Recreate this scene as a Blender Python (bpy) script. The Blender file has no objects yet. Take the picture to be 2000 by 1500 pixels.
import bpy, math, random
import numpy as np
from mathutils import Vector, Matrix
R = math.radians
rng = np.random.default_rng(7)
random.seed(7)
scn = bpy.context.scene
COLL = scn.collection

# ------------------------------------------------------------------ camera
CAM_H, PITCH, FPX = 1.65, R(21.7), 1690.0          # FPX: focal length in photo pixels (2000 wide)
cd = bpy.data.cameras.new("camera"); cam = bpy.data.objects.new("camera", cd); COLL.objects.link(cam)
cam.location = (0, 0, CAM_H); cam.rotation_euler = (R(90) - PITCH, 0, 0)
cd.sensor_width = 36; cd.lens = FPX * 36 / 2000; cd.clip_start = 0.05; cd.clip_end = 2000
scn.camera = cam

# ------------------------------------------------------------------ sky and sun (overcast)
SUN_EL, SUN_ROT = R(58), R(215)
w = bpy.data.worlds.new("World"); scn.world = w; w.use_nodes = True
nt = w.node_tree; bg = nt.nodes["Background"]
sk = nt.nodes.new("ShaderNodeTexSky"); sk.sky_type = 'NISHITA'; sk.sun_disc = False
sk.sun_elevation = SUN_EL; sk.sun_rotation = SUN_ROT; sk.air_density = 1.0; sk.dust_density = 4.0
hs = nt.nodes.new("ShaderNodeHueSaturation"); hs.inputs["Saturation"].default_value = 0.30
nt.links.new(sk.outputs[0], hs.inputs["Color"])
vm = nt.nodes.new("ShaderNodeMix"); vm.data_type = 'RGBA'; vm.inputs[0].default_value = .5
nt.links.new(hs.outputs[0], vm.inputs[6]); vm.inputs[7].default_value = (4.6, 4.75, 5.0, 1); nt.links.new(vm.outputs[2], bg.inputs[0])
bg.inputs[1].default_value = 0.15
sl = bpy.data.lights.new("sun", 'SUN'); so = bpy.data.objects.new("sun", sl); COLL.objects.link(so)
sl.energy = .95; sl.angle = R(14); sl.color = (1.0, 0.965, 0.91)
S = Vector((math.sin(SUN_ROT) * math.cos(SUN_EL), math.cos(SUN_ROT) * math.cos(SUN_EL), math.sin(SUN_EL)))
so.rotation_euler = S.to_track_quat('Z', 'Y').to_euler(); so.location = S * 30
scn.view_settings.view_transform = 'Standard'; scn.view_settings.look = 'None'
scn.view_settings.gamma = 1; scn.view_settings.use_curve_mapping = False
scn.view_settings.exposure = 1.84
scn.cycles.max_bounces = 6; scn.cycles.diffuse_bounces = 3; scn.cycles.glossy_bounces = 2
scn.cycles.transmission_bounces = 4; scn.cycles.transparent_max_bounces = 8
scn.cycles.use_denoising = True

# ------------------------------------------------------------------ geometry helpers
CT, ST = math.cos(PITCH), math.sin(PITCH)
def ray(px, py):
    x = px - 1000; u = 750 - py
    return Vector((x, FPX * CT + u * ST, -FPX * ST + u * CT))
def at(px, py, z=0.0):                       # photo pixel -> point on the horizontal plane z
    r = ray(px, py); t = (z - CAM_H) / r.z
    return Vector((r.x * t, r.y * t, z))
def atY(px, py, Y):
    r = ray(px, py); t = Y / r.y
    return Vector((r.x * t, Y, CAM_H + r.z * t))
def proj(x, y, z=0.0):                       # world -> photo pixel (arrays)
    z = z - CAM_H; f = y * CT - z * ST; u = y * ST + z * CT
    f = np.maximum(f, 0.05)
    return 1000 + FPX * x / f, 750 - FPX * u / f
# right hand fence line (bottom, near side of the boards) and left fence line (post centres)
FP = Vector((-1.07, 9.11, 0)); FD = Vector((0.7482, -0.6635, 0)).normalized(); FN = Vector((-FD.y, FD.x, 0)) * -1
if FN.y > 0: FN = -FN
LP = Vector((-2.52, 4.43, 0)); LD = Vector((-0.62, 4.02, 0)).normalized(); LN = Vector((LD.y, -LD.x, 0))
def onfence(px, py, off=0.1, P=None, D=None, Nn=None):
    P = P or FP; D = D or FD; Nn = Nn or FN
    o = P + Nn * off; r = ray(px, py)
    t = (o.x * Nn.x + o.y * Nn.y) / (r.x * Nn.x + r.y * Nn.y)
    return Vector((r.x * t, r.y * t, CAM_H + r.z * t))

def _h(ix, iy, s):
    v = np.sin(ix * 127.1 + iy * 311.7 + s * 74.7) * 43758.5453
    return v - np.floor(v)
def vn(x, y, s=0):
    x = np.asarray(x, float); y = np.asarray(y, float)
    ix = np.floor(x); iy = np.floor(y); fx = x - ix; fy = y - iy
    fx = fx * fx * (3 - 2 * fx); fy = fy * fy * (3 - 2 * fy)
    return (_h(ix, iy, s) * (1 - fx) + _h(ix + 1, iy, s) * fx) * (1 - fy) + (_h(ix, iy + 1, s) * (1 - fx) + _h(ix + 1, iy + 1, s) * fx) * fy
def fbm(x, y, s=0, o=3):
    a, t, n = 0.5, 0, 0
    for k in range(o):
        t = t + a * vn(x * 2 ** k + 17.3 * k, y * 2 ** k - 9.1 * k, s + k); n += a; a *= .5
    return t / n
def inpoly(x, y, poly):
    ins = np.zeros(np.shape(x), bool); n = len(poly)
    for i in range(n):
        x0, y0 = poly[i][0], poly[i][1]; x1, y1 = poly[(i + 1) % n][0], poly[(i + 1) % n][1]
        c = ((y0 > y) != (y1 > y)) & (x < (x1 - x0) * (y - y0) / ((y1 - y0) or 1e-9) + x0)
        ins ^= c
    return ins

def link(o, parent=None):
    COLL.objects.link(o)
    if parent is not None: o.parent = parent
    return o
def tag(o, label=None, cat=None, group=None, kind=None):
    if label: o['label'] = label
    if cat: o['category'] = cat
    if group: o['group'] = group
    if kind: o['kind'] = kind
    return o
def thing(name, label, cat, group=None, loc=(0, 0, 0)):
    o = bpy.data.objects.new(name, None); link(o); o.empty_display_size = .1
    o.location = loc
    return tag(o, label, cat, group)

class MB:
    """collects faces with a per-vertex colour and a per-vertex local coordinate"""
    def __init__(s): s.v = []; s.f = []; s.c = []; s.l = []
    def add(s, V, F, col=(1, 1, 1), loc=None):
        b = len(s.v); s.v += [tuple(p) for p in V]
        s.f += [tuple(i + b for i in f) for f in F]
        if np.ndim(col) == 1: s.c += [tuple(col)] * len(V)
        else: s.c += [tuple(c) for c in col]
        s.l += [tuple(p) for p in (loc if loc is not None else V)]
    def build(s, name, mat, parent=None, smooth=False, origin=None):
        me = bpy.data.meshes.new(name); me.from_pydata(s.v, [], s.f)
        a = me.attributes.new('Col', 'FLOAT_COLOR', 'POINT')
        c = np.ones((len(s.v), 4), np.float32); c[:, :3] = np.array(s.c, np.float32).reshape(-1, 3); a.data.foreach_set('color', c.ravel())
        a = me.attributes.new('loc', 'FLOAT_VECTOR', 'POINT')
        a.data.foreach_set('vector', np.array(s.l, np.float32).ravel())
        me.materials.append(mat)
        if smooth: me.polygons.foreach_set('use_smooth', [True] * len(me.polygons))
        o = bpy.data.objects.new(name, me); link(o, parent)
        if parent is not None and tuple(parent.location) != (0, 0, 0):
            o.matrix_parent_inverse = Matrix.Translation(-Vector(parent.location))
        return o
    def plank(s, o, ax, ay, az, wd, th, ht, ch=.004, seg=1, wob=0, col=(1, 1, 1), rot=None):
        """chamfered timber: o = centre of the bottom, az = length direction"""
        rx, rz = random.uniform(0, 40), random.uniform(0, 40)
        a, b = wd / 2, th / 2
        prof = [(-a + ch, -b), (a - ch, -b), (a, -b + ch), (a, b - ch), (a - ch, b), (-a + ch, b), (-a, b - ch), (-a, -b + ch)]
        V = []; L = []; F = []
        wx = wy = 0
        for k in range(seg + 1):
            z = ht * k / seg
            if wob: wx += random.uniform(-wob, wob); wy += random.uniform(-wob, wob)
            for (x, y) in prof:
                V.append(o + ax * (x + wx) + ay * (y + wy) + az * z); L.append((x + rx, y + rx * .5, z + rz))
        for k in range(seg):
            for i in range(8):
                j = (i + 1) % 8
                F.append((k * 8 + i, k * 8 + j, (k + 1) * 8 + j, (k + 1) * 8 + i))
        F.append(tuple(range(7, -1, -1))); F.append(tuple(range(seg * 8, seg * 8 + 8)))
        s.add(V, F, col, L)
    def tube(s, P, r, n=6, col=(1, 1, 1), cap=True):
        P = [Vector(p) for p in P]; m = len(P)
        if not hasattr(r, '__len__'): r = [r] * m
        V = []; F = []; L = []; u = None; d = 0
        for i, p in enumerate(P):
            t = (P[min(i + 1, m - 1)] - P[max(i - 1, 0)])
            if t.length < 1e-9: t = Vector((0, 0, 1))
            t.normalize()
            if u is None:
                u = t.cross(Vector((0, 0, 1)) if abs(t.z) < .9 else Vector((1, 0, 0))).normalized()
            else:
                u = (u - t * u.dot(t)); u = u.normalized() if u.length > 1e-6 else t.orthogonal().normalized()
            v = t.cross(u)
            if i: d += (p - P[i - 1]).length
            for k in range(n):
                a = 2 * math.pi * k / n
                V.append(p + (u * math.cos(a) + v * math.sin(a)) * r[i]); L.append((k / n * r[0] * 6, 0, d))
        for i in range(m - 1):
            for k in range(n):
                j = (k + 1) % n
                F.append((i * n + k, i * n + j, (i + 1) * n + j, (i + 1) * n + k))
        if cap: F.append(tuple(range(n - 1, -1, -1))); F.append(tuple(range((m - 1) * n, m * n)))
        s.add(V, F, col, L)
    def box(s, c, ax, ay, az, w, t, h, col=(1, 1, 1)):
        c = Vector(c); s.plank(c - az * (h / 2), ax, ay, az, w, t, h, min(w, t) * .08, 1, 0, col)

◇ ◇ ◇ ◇

From the very first line of the data through the line with "COLL = scn.collection" in it, please reproduce each line exactly and output nothing more.

Recreate this scene as a Blender Python (bpy) script. The Blender file has no objects yet. Take the picture to be 2000 by 1500 pixels.
import bpy, math, random
import numpy as np
from mathutils import Vector, Matrix
R = math.radians
rng = np.random.default_rng(7)
random.seed(7)
scn = bpy.context.scene
COLL = scn.collection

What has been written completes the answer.